Vladimir Putin’s most powerful weapon is not in his military arsenal. It is the threat of migration and unrest provoked by disrupting food supplies to Africa and the Middle East.

Ukraine is the breadbasket of the world. In a normal year, it grows enough food (mostly wheat, maize, and cooking oil) to feed 400 million people. Nine-tenths of that is shipped through the Black Sea. This year nothing is moving by sea, and not much by land. The war has also hit fertilizer exports.

That directly affects 1.7 billion people in more than 100 countries, according to the United Nations. Of these 43 million are on the brink of famine, and 570,000 face starvation.

Rocketing prices, shortages, and hunger in the coming months will make desperate people riot against their rulers and flee. The upheavals will be mighty, the suffering immense. So too will be the political consequences in the West. Spooked by the specter of another migration wave, European leaders may urge Ukraine to sign a ceasefire — any ceasefire — so that food moves and people do not.

Putin tested this tactic already. Russia put pressure on Finland in 2015 by encouraging illegal migration. We saw the same tactic deployed against Poland from Belarus in 2021. Lawless mass migration is destabilizing. It stokes divisions within countries and between them. Those that try to counter illegal border crossings look inhumane. Failure to do is a gift for demagogues.

This will accelerate the end of the shaky pro-Ukraine consensus in the West. At the Lennart Meri security conference in Tallinn earlier this month, the Bulgarian pundit Ivan Krastev said that political strains on European opinion were producing two parties, which he nicknamed “peace” and “justice”. The latter would see Ukraine as the victim of aggression and support the military and other measures needed to support it. The former will (and does) argue that even the worst deal to end the fighting is better than none.

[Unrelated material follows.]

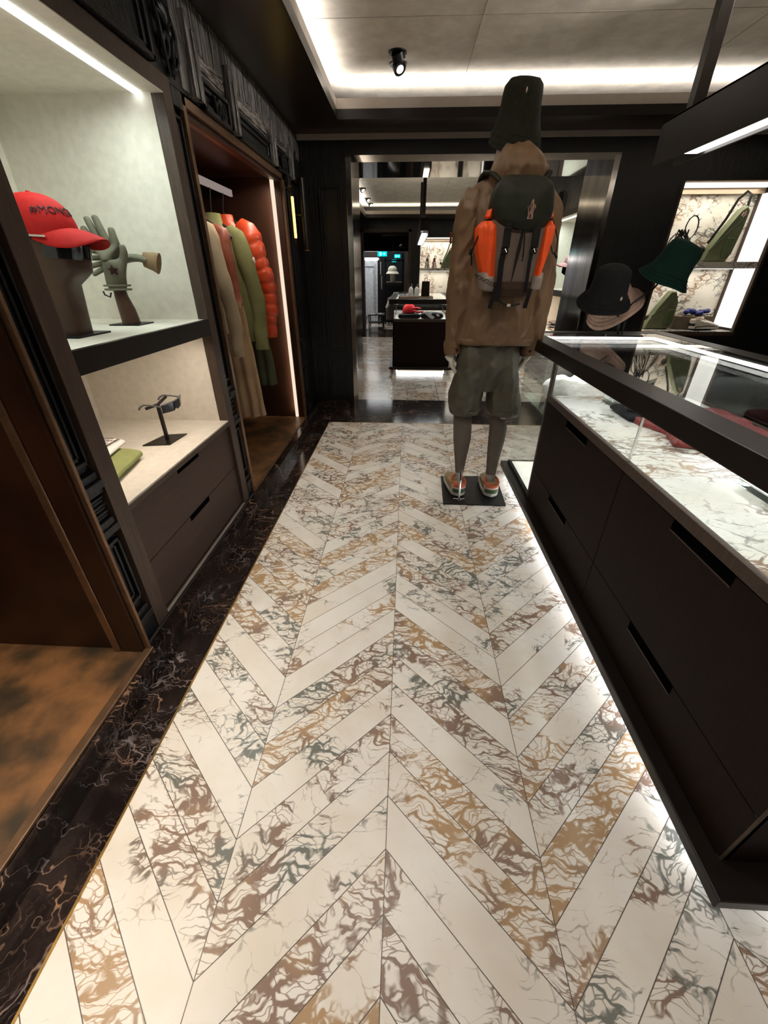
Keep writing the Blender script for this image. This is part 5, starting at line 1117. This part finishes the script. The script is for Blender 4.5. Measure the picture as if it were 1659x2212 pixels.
m = MB(); m.prism([(.26, .80), (.36, .815), (.35, .785), (.40, .76), (.37, .73), (.33, .745), (.30, .77)], 6.345, 6.352).prism([(.41, .79), (.45, .80), (.47, .77), (.44, .765)], 6.345, 6.352); m.build('print', 'white_nylon', o)
t = tag(box('tray', -.10, .38, 6.64, 6.95, .985, .998, 'box_brown', None, .002), 'low brown tray carrying bottles and bag on the next room counter', 'tray')
for i, (x, lab) in enumerate(((.055, 'left of two clear glass bottles on the tray in the next room'), (.140, 'right of two clear glass bottles on the tray, nearest the dark bag'))):
    t = empty('glass_bottle', (x, 6.75, .998), lab, 'bottle', 'bottles on the tray')
    MB().loft([(.999, x, 6.75, .034, .034), (1.06, x, 6.75, .035, .035), (1.10, x, 6.75, .030, .030), (1.115, x, 6.75, .016, .016), (1.125, x, 6.75, .014, .014)], 24).build('body', 'acrylic_white', t, True)
    MB().cyl((x, 6.75, 1.125), .017, .035, 20).build('stopper', 'chrome', t, True)
t = empty('paper_bag', (.265, 6.75, .998), 'tall dark brown paper carrier bag on the tray in the next room', 'bag')
MB().add([(.205, 6.71, .998), (.325, 6.71, .998), (.325, 6.79, .998), (.205, 6.79, .998), (.213, 6.735, 1.19), (.322, 6.735, 1.19), (.322, 6.765, 1.19), (.213, 6.765, 1.19)], [(3, 2, 1, 0), (4, 5, 6, 7), (0, 1, 5, 4), (1, 2, 6, 5), (2, 3, 7, 6), (3, 0, 4, 7)]).build('body', 'dark_veneer', t)
MB().tube([(.245, 6.74, 1.185), (.250, 6.74, 1.225), (.268, 6.74, 1.235), (.286, 6.74, 1.225), (.290, 6.74, 1.185)], .0035, 8).build('handle', 'box_brown', t, True)
# far display niche goods (right of the mannequin)
t = empty('cubist_bust', (2.12, 6.25, 1.104), 'dark display head under the pink cap in the far niche', 'bust')
MB().loft([(1.106, 2.14, 6.25, .058, .050), (1.26, 2.135, 6.25, .062, .054), (1.30, 2.11, 6.25, .097, .064), (1.40, 2.115, 6.25, .10, .072), (1.47, 2.13, 6.25, .06, .05)], 28, 3).build('head', 'matt_black', t, True, ang=60)
t = empty('baseball_cap', (2.12, 6.25, 1.40), 'pale pink cap with curved peak on the far niche display head', 'cap'); pm('cap_pink', (.60, .30, .32), .75)
MB().rings(dome((2.13, 6.25, 1.395), .112, .09, .118)).build('crown', 'cap_pink', t, True, ang=70)
brim_mesh((-2.13, 6.25, 1.412), (.112, .088), .09, 1, .02).xf(lambda p: Vector((-p.x, p.y, p.z))).build('brim', 'cap_pink', t, True, ang=60)
folded(2.02, 2.30, 6.25, 6.50, .603, .035, 'patch_pale', 'pale folded garment, lowest of the three in the far lower niche', 'folded garment', name='folded_garment')
folded(2.02, 2.30, 6.25, 6.50, .638, .035, 'frame_grey', 'dark grey folded garment, middle of the three in the far lower niche', 'folded garment', name='folded_garment')
folded(2.03, 2.29, 6.26, 6.49, .673, .04, 'legging_grey', 'grey folded garment, topmost of the three in the far lower niche', 'folded garment', name='folded_garment')
# ================= THIRD ROOM =================
pm('cream_cap', (.66, .60, .47), .7); pm('pale_door', (.55, .56, .58), .5)
t = empty('cabinet_door', (-1.05, 13.6, 0), 'tall pale grey panelled cabinet glowing white along its top, far room', 'cabinet')
box('body', -1.42, -.87, 13.6, 14.2, 0, 1.60, 'pale_door', t, .01); box('top_light', -1.42, -.87, 13.59, 14.2, 1.60, 1.66, 'led_white', t)
m = MB()
for a in ((-1.27, -1.262, .2, 1.45), (-.98, -.972, .2, 1.45), (-1.27, -.972, 1.44, 1.45), (-1.34, -1.335, .1, 1.52), (-.94, -.935, .1, 1.52)): m.box(a[0], a[1], 13.588, 13.6, a[2], a[3])
m.build('moulding', 'frame_grey', t)
t = empty('clothes_rack', (-.7, 13.0, 0), 'dark shelving rack with pale vertical slats beside the cream cap, far room', 'rack')
m = MB(); m.box(-.82, -.78, 12.95, 13.0, 0, 1.6).box(-.63, -.59, 12.95, 13.0, 0, 1.75).box(-.63, -.13, 12.95, 13.0, 1.56, 1.60).box(-.16, -.12, 12.95, 13.4, 0, 1.75).box(-.78, -.1, 13.45, 13.5, 0, 1.8); m.build('frame', 'black_metal', t)
m = MB(); m.box(-.76, -.735, 13.0, 13.02, 1.25, 1.55).box(-.73, -.71, 13.0, 13.02, .9, 1.22).box(-1.31, -1.285, 13.0, 13.02, .95, 1.4).box(-1.29, -1.27, 13.0, 13.02, .5, .85); m.build('slats', 'acrylic_white', t)
m = MB(); m.box(-.60, -.15, 12.9, 13.4, 1.05, 1.075).box(-.60, -.15, 12.95, 13.4, .35, .37); m.build('shelf', 'box_brown', t)
t = empty('cubist_bust', (-.42, 13.0, 1.075), 'cream display head on the far room shelf', 'bust'); MB().loft([(1.076, -.40, 13, .07, .07), (1.25, -.41, 13, .075, .07), (1.29, -.44, 13, .11, .09), (1.36, -.43, 13, .11, .09), (1.42, -.42, 13, .06, .06)], 24, 2.6).build('head', 'cream_cap', t, True)
t = empty('baseball_cap', (-.42, 13.0, 1.33), 'cream cap with wide brim on the far room display head', 'cap'); MB().rings(dome((-.42, 13, 1.33), .13, .12, .13)).build('crown', 'cream_cap', t, True, ang=70)
MB().loft([(1.27, -.42, 12.98, .185, .15), (1.33, -.42, 13, .13, .12)], 28).build('brim', 'cream_cap', t, True)
t = empty('hanging_coat', (-.45, 12.6, .15), 'greyish brown coat on a rack left of the next room counter', 'coat'); MB().loft([(.15, -.44, 12.7, .13, .08), (.45, -.44, 12.7, .15, .09), (.68, -.38, 12.7, .14, .08), (.78, -.30, 12.7, .05, .05)], 28).wob(.03, 5, 1).build('body', 'legging_grey', t, True)
MB().tube([(-.50, 12.72, .0), (-.50, 12.72, .16)], .012, 8).build('stand', 'black_metal', t)
MB().tube([(-.56, 12.6, .45), (-.48, 12.6, .60), (-.38, 12.6, .76)], .04, 12).wob(.015, 9, 1).build('scarf', 'tee_white', t, True)
t = empty('side_table', (-.85, 12.0, 0), 'low black metal table with papers in the far room doorway', 'table')
m = MB()
for x in (-.99, -.62): 
    for y in (11.8, 12.3): m.box(x-.012, x+.012, y-.012, y+.012, 0, .32)
m.build('leg', 'black_metal', t); box('top', -1.01, -.60, 11.78, 12.32, .32, .345, 'frame_grey', t)
box('lower_shelf', -1.0, -.61, 11.8, 12.3, .13, .145, 'black_metal', t)
for k, (x, c, lab) in enumerate(((-.90, 'patch_pale', 'pale leaflet at the left of the low table'), (-.80, 'rust_nylon', 'reddish leaflet in the middle of the low table'), (-.70, 'patch_pale', 'pale leaflet at the right of the low table'))):
    tag(box('leaflet', x-.035, x+.035, 11.85, 12.05, .345, .352+.004*k, c), lab, 'leaflet', 'leaflets on the low table')
t = empty('bench', (-1.25, 12.9, 0), 'long grey low platform along the left of the far room', 'bench'); box('seat', -1.9, -1.15, 12.0, 13.5, .12, .20, 'frame_grey', t); box('base', -1.85, -1.2, 12.05, 13.4, 0, .12, 'black_metal', t)
def exit_sign(x0, x1, z0, z1, y, label):
    t = empty('exit_sign', ((x0+x1)/2, y, z0), label, 'exit sign', 'turquoise exit signs'); box('panel', x0, x1, y, y+.02, z0, z1, 'exit_light', t)
    w = x1-x0; h = z1-z0; m = MB(); m.box(x0+w*.22, x0+w*.40, y-.004, y, z0+h*.15, z1-h*.15).build('door_symbol', 'exit_glyph', t)
    c = x0+w*.70; k = z0+h*.5; MB().prism([(c-w*.14, k+.008), (c, k+.008), (c, k+h*.32), (c+w*.14, k), (c, k-h*.32), (c, k-.008), (c-w*.14, k-.008)], y-.004, y).build('arrow', 'exit_glyph', t)
    MB().tube([((x0+x1)/2, y+.01, z1), ((x0+x1)/2, y+.01, 2.5)], .004, 6).build('cable', 'black_metal', t)
exit_sign(-.79, -.55, 1.66, 1.775, 12.4, 'turquoise exit sign over the far passage, left of its two modelled reflections')
exit_sign(-.37, -.21, 1.64, 1.72, 12.9, 'reflection of the turquoise exit sign, modelled as a second sign to its right')  # mirror image of the main sign, built as a solid one
exit_sign(-.455, -.325, 1.555, 1.615, 13.4, 'smallest and lowest reflection of the turquoise exit sign, modelled as a sign')  # another mirror image given as a solid sign
gimbal(-.22, 12.3, .5, -.4, 'bright spotlight beside the exit signs in the far room', 1.95, 1.6)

It won’t work. For a start, it is too late. The planting season is disrupted. Ukrainian farms have been pillaged and destroyed by the occupiers. Many of the men are fighting. Many women are in exile. Full reconstruction will take years, not weeks. Famine already stalks Yemen. It will march onwards.

Moreover, forcing Ukraine to surrender to Russia would not bring peace. It will merely postpone the Kremlin’s next military adventure.

During the old cold war, a peacenik slogan was “better red than dead”, meaning that even Soviet rule was better than the horrors of nuclear war. Hawks responded: “better dead than red”. We did not actually want to die. But we believed that a strong deterrent posture — the willingness to use nuclear weapons if attacked — was the best way of staying safe, free, and of course alive. The immediate answer to Putin’s weaponization of hunger is to use military, economic and other means to halt and reverse Russia’s occupation of Ukraine and to open Black Sea freight routes.

It is also worth remembering that weaponized migration works because of the gulf between the rich and poor worlds. Given that Western decision-makers have had thirty unhindered years after the collapse of communism to sort out the world economy and trading system, the blame for this must largely land with them. Instead of reform, they pursued selfish protectionist policies that hobbled poor countries’ growth. Instead of sensible, fair policies on migration and asylum, they created horrible physical and bureaucratic hurdles that enrich people-smugglers.

Countries like Ukraine may rightly complain about short-sighted and disrespectful Western behavior. It will be little consolation to hear that others fared even worse.